Beyond these direct observations, I believe there are also two qualitative success measurements that can be observed indirectly from a successfully executed CIP process:
4a) The CIP process should be generally seen as sustainable. Particularly, communications and relationships between CIP editors, Cardano companies and official developers, community developers, and observers should be easygoing and without resentment.
This interaction should be frequent and comfortable enough that community members and Cardano employees alike should periodically express interest in joining the CIP process more officially as editors. Even if the CIP team doesn't always require new editors, maintaining a healthy interest in others joining should still be considered beneficial… as expressed more fully in this project's Q2 "Editor Wiki" documentation milestone.
4b) Cardano's standards model must be visible beyond the Cardano community.
A positively evolving CIP process — with a solid & growing CIP repository, plus documentation of positive experience & expectations in the Cardano community at large — would be attractively visible in the next year to developers, companies, writers, investors, and analysts encountering Cardano coming from other blockchains.
This will be especially important this year considering that Governance improvements are founded in the CIP process… and viable on-chain governance will be highly beneficial to demonstrate to Cardano's competitors and critics as well as blockchain regulators and legal / financial executives.
Please describe your plans to share the outputs and results of your project?
Answer:
This question is already answered in several other sections of this proposal: the CIP process is unique in that the entire process, except for certain conclave discussions among editors about logistic issues, is visible to the public.
I will try to enumerate these channels again here; please also refer to the routine tasks inventoried above and below for a complete list of public communications, including:
- primary activity on GitHub
- secondary activity on social channels: Discourse, Discord, Matrix, and occasionally Twitter
- regular reporting of CIP activity (for me, also on GitHub)
- occasional interaction with SPO and Dev communities through Marketing channels (none so far in 2023 yet)
The work is, by its nature, spread over a "reasonable timescale" (a phrase appearing in the more detailed form of the question above) because it manifests continuously in response to contributions, questions from unrelated parties.
CIP editors cannot control daily, weekly, monthly or quarterly how much work will come in: we can only commit to staying ahead of whatever must be done during each of these periods.
Finally the question above has a sub-question: How do you expect to use the results generated from the project in further research and development activities?
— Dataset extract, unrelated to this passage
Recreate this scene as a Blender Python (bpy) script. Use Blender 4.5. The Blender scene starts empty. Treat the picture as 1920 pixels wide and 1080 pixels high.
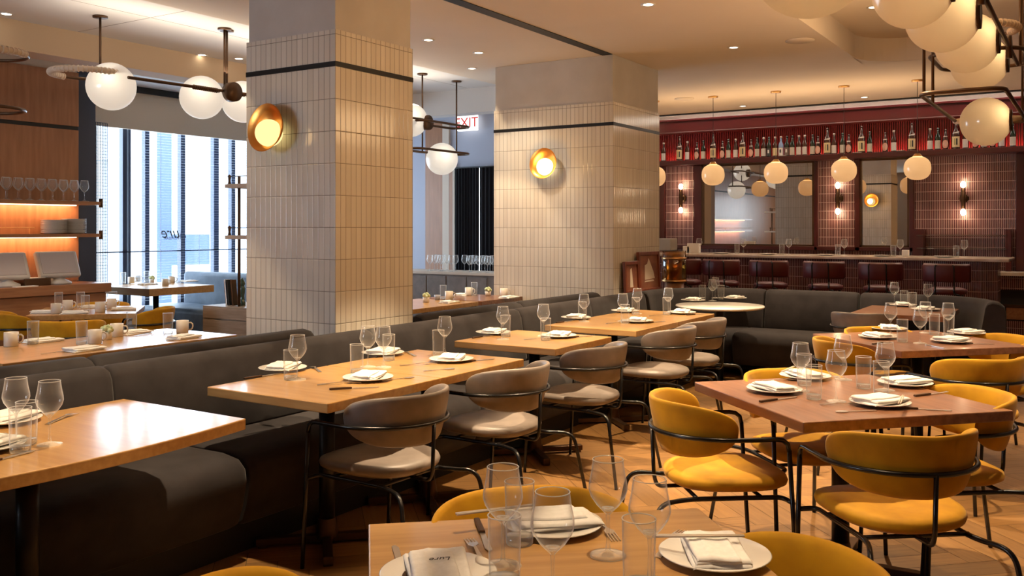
import bpy, bmesh, math, random
from mathutils import Vector, Matrix
random.seed(7)
C = bpy.context.scene.collection
PI = math.pi

# ------------------------------------------------------------------ camera, world, exposure
FPX, HOR, CX, EYE = 1723.0, 428.0, 960.0, 1.47
TH = math.radians(32.55)
CT, ST = math.cos(TH), math.sin(TH)
cam = bpy.data.cameras.new('camera'); camo = bpy.data.objects.new('camera', cam); C.objects.link(camo)
camo.location = (0, 0, EYE); camo.rotation_euler = (PI/2, 0, TH-PI/2)
cam.sensor_width = 36; cam.lens = FPX/1920*36; cam.shift_y = (HOR-540)/1920; cam.clip_start = .05
bpy.context.scene.camera = camo
sc = bpy.context.scene
sc.view_settings.view_transform = 'Standard'; sc.view_settings.look = 'None'
sc.view_settings.exposure = 0.08; sc.view_settings.gamma = 1; sc.view_settings.use_curve_mapping = False
sc.cycles.use_denoising = True
sc.cycles.max_bounces = 8; sc.cycles.diffuse_bounces = 4; sc.cycles.glossy_bounces = 4
sc.cycles.transmission_bounces = 6; sc.cycles.transparent_max_bounces = 24
sc.cycles.sample_clamp_indirect = 4.0
sc.cycles.caustics_reflective = False; sc.cycles.caustics_refractive = False
w = bpy.data.worlds.new('sky'); sc.world = w; w.use_nodes = True
w.node_tree.nodes['Background'].inputs[0].default_value = (.74, .87, 1, 1)
w.node_tree.nodes['Background'].inputs[1].default_value = 5.0

def lamp(name, typ, loc, energy, color, **k):
    l = bpy.data.lights.new(name, typ); l.energy = energy; l.color = color
    for a, b in k.items():
        if a not in ('rot', 'aim'): setattr(l, a, b)
    o = bpy.data.objects.new(name, l); C.objects.link(o); o.location = loc
    if 'rot' in k: o.rotation_euler = k['rot']
    if 'aim' in k:
        d = Vector(k['aim'])-Vector(loc); o.rotation_euler = d.to_track_quat('-Z', 'Y').to_euler()
    return o
WARM = (1, .67, .36); WARM2 = (1, .74, .46)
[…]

The work I am doing in the scope of this project, because it most generally supports communications with a broad spectrum of developers, will promote a "feedback" process:
- We have a growing number of CIPs, approaching a larger & more diverse body of standards such as seen on Ethereum's EIPs.
- Observers from other blockchains note that Cardano's standards process demonstrates growing functionality, interoperability, commercial application, etc. to support their current and upcoming projects.
- Developers migrate to Cardano from other blockchains and bring their ambitious applications and expectations with them.
- These in turn require new CIPs to define them, which feeds back into Step 1… continuing cyclically with more CIPs, containing better research and covering more applications, with more standards-driven adoption & developer engagement expanding the Cardano ecosystem.